PROBLEM: Each line containing the word "More" must be reported.

EXCERPTED RECORDS:
===============

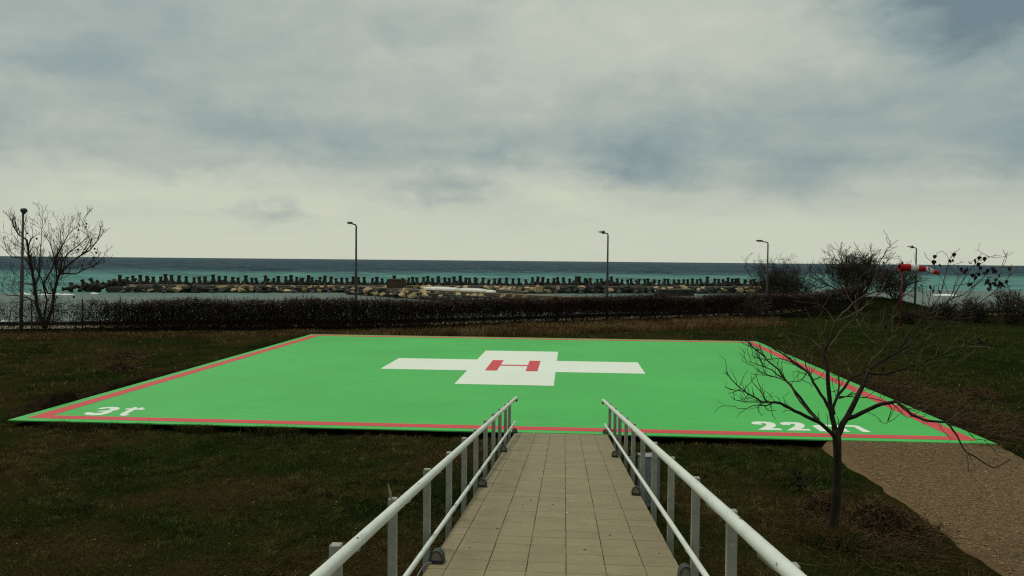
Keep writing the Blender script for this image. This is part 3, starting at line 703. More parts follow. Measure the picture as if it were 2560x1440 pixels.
for row, (s, z, sz) in enumerate([(-1.7, -1.95, .6), (-2.8, -2.5, .7)]):
    t = 1.0
    while t < 52:
        tn = random.random() < .62
        boulder(cw_pt(t, s+random.uniform(-.4, .4), z+random.uniform(-.15, .2)), sz*random.uniform(.55, 1.3), tn, T2 if tn else D2, 'tan boulders by the causeway' if tn else 'dark boulders by the causeway')
        t += 1.5*random.uniform(.7, 1.4)
def px_boulder(px, py, Yd, wpx, hpx, tan, label, dz=0):
    p = at_y(px, py, Yd); me = BT[random.randrange(8)] if tan else BK[0]; o = link('boulder', me, None, p, (random.uniform(-.2, .2), random.uniform(-.2, .2), random.uniform(0, 6)))
    o.scale = (wpx*Yd/F/2*1.15, wpx*Yd/F/2*.9, hpx*Yd/F/2*1.25); return tag(o, label, 'boulder')
px_boulder(915, 726, 148, 40, 18, True, 'largest tan boulder, right behind the second lamp post')
px_boulder(1212, 717, 148, 16, 6, True, 'flat pale boulder resting on the breakwater edge above the white hulls')
px_boulder(1226, 721, 146, 15, 9, True, 'pitted tan boulder behind the right end of the white hulls')
px_boulder(1262, 723, 142, 32, 12, True, 'long slanting tan boulder lying in the grey boat')
px_boulder(1283, 723, 146, 17, 13, True, 'tan boulder just right of the grey boat')
px_boulder(1297, 724, 148, 13, 14, True, 'upright tan boulder, second right of the grey boat')
px_boulder(1318, 722, 150, 18, 11, True, 'tan boulder left of the square block')
px_boulder(1330, 724, 150, 12, 8, True, 'small rounded tan boulder touching the square block')
px_boulder(1396, 722, 160, 13, 13, True, 'round pale boulder alone on the dark rocks right of the square block')
# squared block
p = at_y(1347, 730, 152); sb = link('stone_block', None, None) if False else None
mb = MB(); mb.box((0, 0, .5), (1.3, 1.1, 1.05)); o = mb.build('stone_block', MAT['rock_tan'], None, p, (0, .04, .3)); bevel(o, .12); tag(o, 'squared tan stone block among the breakwater boulders', 'stone block')

# reed hut on the causeway
p = at_y(991, 723.5, 147.5); hut = empty('reed_hut', (p.x, p.y, p.z), -.35); tag(hut, 'small brown reed hut on the causeway in front of the tetrapods', 'hut')
mb = MB(); W_, H_, Dp = 3.1, 1.75, 1.6
mb.box((0, 0, H_/2), (W_-.12, Dp-.12, H_)); mb.build('inner_wall', MAT['reed'], hut)
mb = MB()
for i in range(34):
    x = -W_/2+W_*(i+.5)/34
    for y in (-Dp/2, Dp/2): mb.box((x, y+random.uniform(-.02, .02), H_/2+random.uniform(-.05, .05)), (.08, .05, H_+.06))
for i in range(16):
    y = -Dp/2+Dp*(i+.5)/16
    for x in (-W_/2, W_/2): mb.box((x, y, H_/2), (.05, .09, H_))
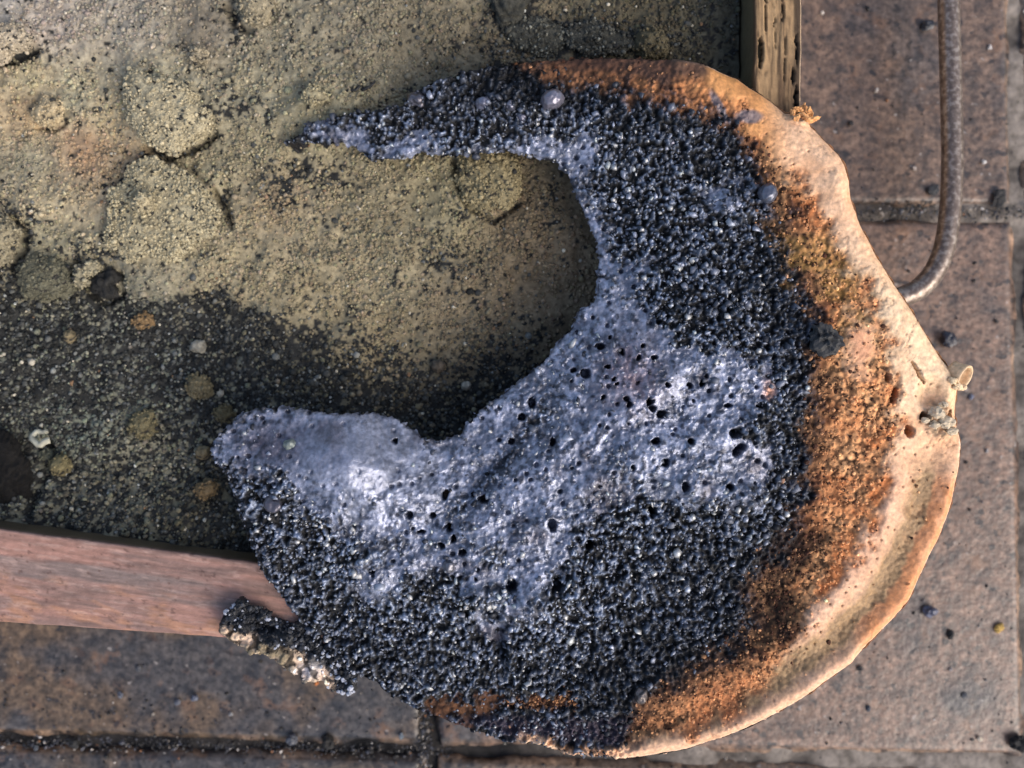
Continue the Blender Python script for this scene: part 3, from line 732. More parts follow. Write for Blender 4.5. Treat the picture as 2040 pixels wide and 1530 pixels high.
# open stub at the right tip of the rim
def tube(name, pts, r0, r1, wall, mat, attrs, parent, nseg=28, open_end=True, seed=0):
    p = np.array(pts, float); n = len(p); tn = np.gradient(p, axis=0); tn /= np.linalg.norm(tn, axis=1)[:, None]
    ref = np.array([0, 0, 1.]) if abs(tn[0] @ [0, 0, 1]) < .9 else np.array([1., 0, 0])
    V_ = []
    u = np.cross(tn[0], ref); u /= np.linalg.norm(u)
    rs = np.linspace(r0, r1, n); frames = []
    for k in range(n):
        u = u - tn[k] * (u @ tn[k]); u /= np.linalg.norm(u); frames.append((u.copy(), np.cross(tn[k], u)))
    th = np.linspace(0, 2 * math.pi, nseg, endpoint=False)
    def ring(k, rad, off=0):
        a, b = frames[k]; return p[k] + tn[k] * off + rad * (np.cos(th)[:, None] * a + np.sin(th)[:, None] * b)
    R_ = [ring(k, rs[k] * (1 + (.04 if seed else 0) * math.sin(k * 1.7 + seed))) for k in range(n)]
    if open_end:
        R_.append(ring(n - 1, rs[-1] - wall * .5, wall * .4)); R_.append(ring(n - 1, rs[-1] - wall)); R_.append(ring(n - 2, rs[-2] - wall)); R_.append(ring(max(0, n - 3), rs[-3] - wall))
    V_ = np.concatenate(R_); m = len(R_); F_ = []
    for k in range(m - 1):
        a = k * nseg + np.arange(nseg); b = k * nseg + (np.arange(nseg) + 1) % nseg
        F_.append(np.stack([a, b, b + nseg, a + nseg], -1))
    F_ = [np.concatenate(F_)]
    last = np.array([[(m - 1) * nseg, (m - 1) * nseg + k, (m - 1) * nseg + k + 1] for k in range(1, nseg - 1)])
    first = np.array([[0, k + 1, k] for k in range(1, nseg - 1)])
    return mesh_from(name, V_, F_ + [last, first], mat, True, {k: (np.tile(q, (len(V_), 1)) if np.ndim(q) else np.full(len(V_), q)) for k, q in attrs.items()}, parent)
def W(px, py, z_): x_, y_ = P(px, py, z_); return (float(x_), float(y_), z_)
tube('stub_tube', [W(1894, 738, .0572), W(1901, 742, .0580), W(1908, 745, .0588), W(1916, 749, .0597), W(1923, 752, .0605)], 3.1e-3, 3.7e-3, .0006, M_slag,
     {'col': lin(206, 176, 140), 'rough': .6}, slag, seed=2)
for k, (px, py, r_) in enumerate([(1908,770,9),(1899,758,8),(1916,772,7),(1880,806,8),(1868,822,13),(1884,842,14),(1862,846,10),(1895,858,10),(1850,828,6),(1843,838,7)]):
    v, f = blob_mesh(r_ * S(.06) * 1.2, r_ * S(.06) * .8, r_ * S(.06), 90 + k, 3, .25, .14)
    o = mesh_from('rim_crumb', v, f, M_slag, False, {'col': np.tile(lin(*((208, 184, 150) if k < 3 else (186, 170, 146))), (len(v), 1)), 'rough': np.full(len(v), .8)}, slag)
    o.location = W(px, py, float(samp(z, px, py)) + (.0022 if k < 3 else .0004))
for k, (px, py) in enumerate([(1578,224),(1590,218),(1597,230),(1606,236),(1615,226),(1622,238),(1588,236),(1609,222),(1600,214),(1583,212)]):
    v, f = blob_mesh(5 * S(.06), (6 + 3 * (k % 3)) * S(.06), 5 * S(.06), 120 + k, 3, .42, .2)
    o = mesh_from('rim_crumb', v, f, M_slag, False, {'col': np.tile(lin(206, 152, 100), (len(v), 1)), 'rough': np.full(len(v), .8)}, slag)
    o.location = W(px, py, float(samp(z, px, py)) + .0006); o.rotation_euler = (0, 0, 1.7 * math.sin(k * 2.3))

# ---- the broken flap hanging over the lower board
FL = [(443,1250),(455,1212),(480,1196),(508,1206),(532,1222),(560,1236),(592,1246),(612,1262),(640,1290),(665,1310),(700,1336),(706,1375),(690,1386),(655,1368),(620,1362),(580,1345),(548,1322),(510,1300),(465,1288)]
fx_ = np.arange(430, 720, 2.0); fy_ = np.arange(1184, 1400, 2.0); FX, FY = np.meshgrid(fx_, fy_, indexing='ij')
fs = sdf(FL, FX, FY) + fbm(FX, FY, 12, 3, 3) * 5 + fbm(FX, FY, 30, 7, 3) * 9
fa, fb = worley(FX, FY, 9, 3); fw, fwi = worley(FX, FY, 17, 6); fn = fbm(FX, FY, 24, 5, 3)
side = (FY - (1262 + .58 * (FX - 450)))                     # >0 : the pale broken side facing down
fz = .0545 + .0016 * np.clip((560 - FX) / 110, -1, 1) - np.clip(side, 0, 80) * S(.055) * .75 + (.5 - fa) * .0012 + (.5 - fw) * .0012 * (FY < 1290) + fn * .0016
e_ = np.clip(1 + fs / 10, 0, 1); fz -= 10 * S(.055) * (1 - np.sqrt(np.clip(1 - e_ ** 2, 0, 1)))
fc = np.empty(FX.shape + (3,)); fc[:] = (.016, .017, .02)
pale = sstep(5, -5, sdf([(440,1246),(470,1258),(500,1268),(530,1274),(570,1286),(604,1306),(640,1334),(664,1372),(620,1372),(580,1352),(540,1332),(500,1306),(450,1296)], FX, FY) + 8 * fn)
fz -= .0035 * np.exp(-(((FX - 535) / 34) ** 2 + ((FY - 1250) / 12) ** 2))
fc = mix(fc, mix(lin(196, 172, 150) + 0 * fc, lin(120, 108, 88), np.clip(.5 + fn, 0, 1)), pale)
fc = mix(fc, lin(214, 206, 204), np.exp(-(((FX - 612) / 24) ** 2 + ((FY - 1338) / 14) ** 2)))
fc = mix(fc, lin(26, 22, 20), pale * sstep(.45, .6, fw) * .85)
ia = fs < 0; qd = ia[:-1, :-1] | ia[1:, :-1] | ia[1:, 1:] | ia[:-1, 1:]
xx, yy = P(FX, FY, .0545); FV = np.stack([xx, yy, fz], -1).reshape(-1, 3); nyf = FX.shape[1]
I, J = np.nonzero(qd); q = np.stack([I * nyf + J + 1, (I + 1) * nyf + J + 1, (I + 1) * nyf + J, I * nyf + J], -1)
uq, inv = np.unique(q, return_inverse=True); inv = inv.reshape(-1, 4)
FB = FV[uq].copy(); FB[:, 2] = np.minimum(FB[:, 2] - .0012, .0512); FB[:, 2] = np.where(fs.ravel()[uq] > -6, FV[uq][:, 2] - .0008, FB[:, 2])
mesh_from('broken_flap', np.r_[FV[uq], FB], np.r_[inv, inv[:, ::-1] + len(uq)], M_slag, True,
          {'col': np.tile(fc.reshape(-1, 3)[uq], (2, 1)), 'rough': np.tile(.45 + .4 * pale.ravel()[uq], 2)}, slag)['label'] = 'broken lower left flap with a pale crumbly side'
sx, sy, r = scatter(2600, 436, 712, 1188, 1392, 5)
ii = np.clip(np.round((sx - 430) / 2).astype(int), 0, len(fx_) - 1); jj = np.clip(np.round((sy - 1184) / 2).astype(int), 0, len(fy_) - 1)
ok = (fs[ii, jj] < 1) & (r.random(len(sx)) < .85 - .72 * pale[ii, jj]); sx, sy, ii, jj = sx[ok], sy[ok], ii[ok], jj[ok]; n = len(sx)
rad = S(.055) * np.clip(r.lognormal(math.log(3.2), .35, n), 1.6, 7)
x_, y_ = P(sx, sy, .0545); g = fc[ii, jj] * r.lognormal(.3, .5, n)[:, None]
li = (r.random(n) < .10 + .4 * sstep(590, 660, sx)) & (pale[ii, jj] < .5); g[li] = lin(150, 154, 165)
tag(grains('flap_granules', np.stack([x_, y_, fz[ii, jj] + rad * r.uniform(-.2, .6, n)], -1), rad, np.clip(g, .004, .8), M_glint, r.uniform(.2, .6, n), seed=77, parent=slag), kind='stuff')

# ------------------------------------------------------------------ sand
DARK = [(-400,520),(0,515),(60,535),(150,548),(230,575),(300,590),(450,580),(520,625),(600,650),(720,690),(820,735),(900,730),(1000,700),(1100,690),(1200,760),(1100,900),(560,1180),(-400,1160)]
CRACKS = [([(292,296),(330,312),(380,300),(428,272)],7,.0045),([(426,386),(446,420),(462,452)],7,.0045),([(330,312),(380,340),(425,380)],5,.0015),([(905,320),(915,370),(935,415),(985,438),(1030,405)],6,.0035),
 ([(-30,122),(30,122),(70,104)],9,.0045),([(452,10),(470,50),(500,62)],8,.004),([(20,530),(45,500),(46,460),(20,436)],8,.0045),([(70,252),(110,258),(134,240)],5,.002),([(145,520),(150,560),(190,600),(232,590),(238,545)],7,.004),([(82,880),(86,950),(66,1018)],12,.004)]
def p_dark(x, y):
    d = sdf(DARK, x, y) + 16 * fbm(x, y, 60, 3, 3)
    soft = 14 + 90 * sstep(480, 760, x)
    p = .80 * sstep(soft, -soft, d)  # burnt sand; towards the slag bay, shade is partly put into grain colour
    pale = np.exp(-(((x - 270) / 45) ** 2 + ((y - 845) / 40) ** 2)) + .8 * np.exp(-(((x - 85) / 60) ** 2 + ((y - 560) / 40) ** 2)) + .5 * np.exp(-(((x - 230) / 90) ** 2 + ((y - 615) / 14) ** 2))
    p = p * (1 - .75 * np.clip(pale, 0, 1)) * (1 - .35 * sstep(780, 900, y) * sstep(500, 300, x))
    for cx, cy, rx, ry, a in [(610,345,70,28,.6),(560,372,40,30,.5),(470,215,60,26,.55),(885,525,36,30,.6),(905,545,50,40,.35),(1120,80,140,46,.95),(1020,30,44,54,.9),(1250,85,70,34,.8),
            (1400,90,110,70,.35),(350,395,50,16,.25),(445,400,16,26,.8),(395,295,40,9,.8),(300,302,40,8,.5),(45,110,60,14,.8),(470,50,18,34,.6),(20,460,60,60,.5),(930,1000,80,60,.6),(165,520,60,40,.5),(10,930,80,130,.93),(200,1010,150,40,.5),(240,370,60,20,.25),(920,430,30,12,.5),(990,440,30,10,.4),(1100,395,30,60,.25)]:
        p = np.maximum(p, a * np.exp(-(((x - cx) / rx) ** 2 + ((y - cy) / ry) ** 2)))  # charcoal patches, plus clod shadows and the far left shadow pocket as dark grains
    for cr_, wd, dp in CRACKS:
        p = np.maximum(p, min(.75, dp * 150) * np.exp(-(pdist(cr_, x, y)[0] / (wd * .9)) ** 2))  # shade in the cracks beside the clods, put into grain colour
    return np.clip(p + .045, 0, .95)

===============

OUTPUT OF THE TASK:
Keep writing the Blender script for this image. This is part 3, starting at line 703. More parts follow. Measure the picture as if it were 2560x1440 pixels.
Continue the Blender Python script for this scene: part 3, from line 732. More parts follow. Write for Blender 4.5. Treat the picture as 2040 pixels wide and 1530 pixels high.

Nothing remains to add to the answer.